Steve Berman Responds to NASA / NHTSA Report on Sudden, Unintended Acceleration in Toyota Vehicles

Today, Steve Berman responded to NASA and the National Highway Traffic Safety Administration's report on sudden, unintended acceleration. His remarks are below.

“While we respect the findings of the study, we find that many of its findings are in stark contrast to what Toyota drivers across the country experienced - and continue to experience - even after the series of recalls. There are too many reports of runaway events in vehicles with the pedal and floor mat “fix” to eliminate other causes such as electronic throttle control. There are too many reports, from too many people to not have a basis in fact.

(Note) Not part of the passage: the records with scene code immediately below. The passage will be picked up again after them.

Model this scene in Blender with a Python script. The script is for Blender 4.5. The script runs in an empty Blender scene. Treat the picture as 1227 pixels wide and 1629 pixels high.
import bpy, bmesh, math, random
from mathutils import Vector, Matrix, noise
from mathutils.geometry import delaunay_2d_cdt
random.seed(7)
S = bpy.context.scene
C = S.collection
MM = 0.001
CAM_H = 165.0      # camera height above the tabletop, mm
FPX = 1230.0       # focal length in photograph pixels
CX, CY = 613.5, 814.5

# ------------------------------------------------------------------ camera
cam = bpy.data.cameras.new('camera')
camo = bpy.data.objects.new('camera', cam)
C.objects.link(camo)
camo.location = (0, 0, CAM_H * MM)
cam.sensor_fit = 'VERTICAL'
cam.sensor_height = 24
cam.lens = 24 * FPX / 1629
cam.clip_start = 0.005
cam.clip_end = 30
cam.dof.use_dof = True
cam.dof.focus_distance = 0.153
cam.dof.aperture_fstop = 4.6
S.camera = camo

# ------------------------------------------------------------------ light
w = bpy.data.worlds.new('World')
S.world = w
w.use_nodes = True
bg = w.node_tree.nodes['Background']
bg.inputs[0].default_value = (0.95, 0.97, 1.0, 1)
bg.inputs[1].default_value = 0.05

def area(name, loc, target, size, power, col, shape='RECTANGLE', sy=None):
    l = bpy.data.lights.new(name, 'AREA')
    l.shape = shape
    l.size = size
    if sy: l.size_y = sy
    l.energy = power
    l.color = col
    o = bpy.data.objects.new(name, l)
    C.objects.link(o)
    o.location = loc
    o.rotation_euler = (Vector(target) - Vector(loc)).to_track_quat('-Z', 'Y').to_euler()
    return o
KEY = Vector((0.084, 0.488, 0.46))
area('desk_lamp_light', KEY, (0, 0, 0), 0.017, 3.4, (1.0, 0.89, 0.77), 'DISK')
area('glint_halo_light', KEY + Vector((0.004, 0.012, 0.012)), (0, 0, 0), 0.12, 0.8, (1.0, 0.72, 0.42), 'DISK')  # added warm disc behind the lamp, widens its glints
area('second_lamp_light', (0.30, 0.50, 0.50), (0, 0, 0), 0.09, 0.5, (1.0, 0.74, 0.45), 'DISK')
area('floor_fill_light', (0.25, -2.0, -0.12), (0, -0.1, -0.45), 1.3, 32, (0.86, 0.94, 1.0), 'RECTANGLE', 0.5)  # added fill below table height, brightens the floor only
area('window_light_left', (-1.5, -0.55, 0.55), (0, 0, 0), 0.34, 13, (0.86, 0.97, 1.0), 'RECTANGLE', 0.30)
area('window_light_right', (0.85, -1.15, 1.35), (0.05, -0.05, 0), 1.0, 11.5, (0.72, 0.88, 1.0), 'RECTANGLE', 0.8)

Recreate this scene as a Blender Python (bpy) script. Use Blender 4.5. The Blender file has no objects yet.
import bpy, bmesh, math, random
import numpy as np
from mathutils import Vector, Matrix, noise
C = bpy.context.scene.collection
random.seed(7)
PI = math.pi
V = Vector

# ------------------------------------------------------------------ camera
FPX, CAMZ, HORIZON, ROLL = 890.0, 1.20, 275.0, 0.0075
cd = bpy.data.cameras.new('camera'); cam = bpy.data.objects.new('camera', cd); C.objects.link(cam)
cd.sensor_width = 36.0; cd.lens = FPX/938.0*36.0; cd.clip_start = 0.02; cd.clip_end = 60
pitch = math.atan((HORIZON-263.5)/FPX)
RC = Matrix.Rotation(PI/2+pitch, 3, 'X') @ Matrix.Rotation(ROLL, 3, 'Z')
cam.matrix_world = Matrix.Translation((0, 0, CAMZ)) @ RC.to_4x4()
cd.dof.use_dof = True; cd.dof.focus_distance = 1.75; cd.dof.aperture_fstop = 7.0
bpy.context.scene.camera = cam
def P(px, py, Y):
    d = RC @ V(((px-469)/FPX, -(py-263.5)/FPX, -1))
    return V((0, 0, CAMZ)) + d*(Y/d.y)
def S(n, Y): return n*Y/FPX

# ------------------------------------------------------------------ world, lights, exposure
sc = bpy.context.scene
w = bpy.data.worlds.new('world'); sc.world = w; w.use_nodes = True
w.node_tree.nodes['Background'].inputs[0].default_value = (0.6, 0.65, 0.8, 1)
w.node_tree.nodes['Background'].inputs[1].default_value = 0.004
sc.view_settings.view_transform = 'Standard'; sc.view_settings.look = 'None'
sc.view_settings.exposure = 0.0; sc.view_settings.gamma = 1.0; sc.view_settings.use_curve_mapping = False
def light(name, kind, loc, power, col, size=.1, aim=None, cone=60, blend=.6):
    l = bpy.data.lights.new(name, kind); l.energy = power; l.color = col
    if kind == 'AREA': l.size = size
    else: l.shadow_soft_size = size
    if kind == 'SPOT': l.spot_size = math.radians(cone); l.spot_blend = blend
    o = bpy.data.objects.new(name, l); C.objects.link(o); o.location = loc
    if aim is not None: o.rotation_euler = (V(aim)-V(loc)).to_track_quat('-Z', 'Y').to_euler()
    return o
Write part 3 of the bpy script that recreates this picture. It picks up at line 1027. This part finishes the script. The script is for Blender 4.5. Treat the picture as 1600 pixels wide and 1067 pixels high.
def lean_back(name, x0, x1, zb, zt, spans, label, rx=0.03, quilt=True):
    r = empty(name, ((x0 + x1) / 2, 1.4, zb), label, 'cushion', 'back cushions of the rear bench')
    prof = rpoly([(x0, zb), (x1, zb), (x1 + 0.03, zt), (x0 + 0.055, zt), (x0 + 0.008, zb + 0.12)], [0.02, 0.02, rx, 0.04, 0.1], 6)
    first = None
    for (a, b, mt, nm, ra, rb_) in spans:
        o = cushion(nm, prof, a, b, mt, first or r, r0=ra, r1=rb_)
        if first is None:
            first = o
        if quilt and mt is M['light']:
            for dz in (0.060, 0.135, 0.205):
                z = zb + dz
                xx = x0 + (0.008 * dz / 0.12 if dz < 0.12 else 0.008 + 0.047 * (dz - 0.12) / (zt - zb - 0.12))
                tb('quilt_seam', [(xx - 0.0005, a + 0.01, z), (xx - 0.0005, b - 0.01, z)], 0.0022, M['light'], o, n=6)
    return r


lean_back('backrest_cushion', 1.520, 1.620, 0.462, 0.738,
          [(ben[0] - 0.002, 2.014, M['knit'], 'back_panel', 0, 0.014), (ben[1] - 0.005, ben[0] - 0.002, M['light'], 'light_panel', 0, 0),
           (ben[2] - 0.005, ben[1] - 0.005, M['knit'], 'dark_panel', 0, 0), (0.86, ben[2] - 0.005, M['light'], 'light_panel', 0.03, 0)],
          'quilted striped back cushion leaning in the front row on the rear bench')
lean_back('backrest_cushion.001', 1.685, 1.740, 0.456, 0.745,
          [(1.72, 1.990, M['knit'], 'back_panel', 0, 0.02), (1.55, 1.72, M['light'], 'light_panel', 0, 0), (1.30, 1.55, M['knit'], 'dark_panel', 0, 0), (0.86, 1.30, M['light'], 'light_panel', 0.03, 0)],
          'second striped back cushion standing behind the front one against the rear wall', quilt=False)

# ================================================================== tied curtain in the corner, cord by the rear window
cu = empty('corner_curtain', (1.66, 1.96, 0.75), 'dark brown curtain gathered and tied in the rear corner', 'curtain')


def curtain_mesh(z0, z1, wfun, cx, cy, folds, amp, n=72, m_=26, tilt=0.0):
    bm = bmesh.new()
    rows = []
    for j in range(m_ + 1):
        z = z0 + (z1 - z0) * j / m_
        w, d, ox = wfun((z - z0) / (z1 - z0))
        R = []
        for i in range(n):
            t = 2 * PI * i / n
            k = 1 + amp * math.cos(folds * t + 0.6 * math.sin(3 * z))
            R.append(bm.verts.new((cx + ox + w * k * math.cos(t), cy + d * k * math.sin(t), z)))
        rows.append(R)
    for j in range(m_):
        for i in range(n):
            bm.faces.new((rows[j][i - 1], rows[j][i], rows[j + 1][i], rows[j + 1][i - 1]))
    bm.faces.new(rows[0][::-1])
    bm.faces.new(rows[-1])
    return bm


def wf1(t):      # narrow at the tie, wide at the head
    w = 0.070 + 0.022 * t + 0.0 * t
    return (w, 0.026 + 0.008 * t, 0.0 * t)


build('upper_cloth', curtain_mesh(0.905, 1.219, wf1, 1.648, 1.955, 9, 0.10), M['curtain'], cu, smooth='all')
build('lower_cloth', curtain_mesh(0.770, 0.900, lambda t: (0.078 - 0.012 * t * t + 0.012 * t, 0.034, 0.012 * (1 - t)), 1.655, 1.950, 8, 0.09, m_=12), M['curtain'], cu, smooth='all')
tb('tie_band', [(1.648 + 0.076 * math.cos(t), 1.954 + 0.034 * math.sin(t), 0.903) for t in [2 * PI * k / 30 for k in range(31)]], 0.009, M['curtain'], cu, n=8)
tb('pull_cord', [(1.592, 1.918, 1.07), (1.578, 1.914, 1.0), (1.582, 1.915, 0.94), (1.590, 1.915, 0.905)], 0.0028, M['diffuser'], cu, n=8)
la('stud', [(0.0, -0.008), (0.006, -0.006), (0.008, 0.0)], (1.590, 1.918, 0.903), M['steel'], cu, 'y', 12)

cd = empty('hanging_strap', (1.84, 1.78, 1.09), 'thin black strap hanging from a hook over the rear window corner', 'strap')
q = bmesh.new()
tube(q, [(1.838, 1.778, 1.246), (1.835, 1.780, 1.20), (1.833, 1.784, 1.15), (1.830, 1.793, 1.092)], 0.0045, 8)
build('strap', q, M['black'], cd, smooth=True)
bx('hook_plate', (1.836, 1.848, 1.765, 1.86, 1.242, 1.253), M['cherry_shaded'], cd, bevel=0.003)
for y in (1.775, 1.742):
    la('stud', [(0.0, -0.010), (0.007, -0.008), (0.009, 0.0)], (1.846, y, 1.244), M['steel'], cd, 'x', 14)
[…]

We see that the report confirms our allegations that the lack of a brake-override system is a serious defect in the cars’ design. Had Toyota included a brake-override system, as have other manufacturers, it is clear to us that the company could have prevented a series of well-documented accidents and fatalities.

NHTSA has leveled nearly $50 million in fines against Toyota for its abominable corporate behavior in how it attempted to correct problems involving floor mats and sticky accelerator pedals. The report identifies sticky pedals as a defect and confirms our allegations that Toyota sold defective cars without disclosing the sticky pedal issue.

We continue to hold our position that consumers would have been much better served if the company admitted its design defect and installed a brake-override system as soon as it learned of the problems of SUA.

Already there are those who are asking tough questions about the report’s methodology. We are just now reviewing the documents, but anticipate there will be a healthy debate centering on the ways NHTSA arrived at its conclusions, especially amid the number of UA events experienced by so many drivers.

We disagree with Toyota’s handling of these concerns, and look forward to continuing our work in discovery and proving our claims in trial."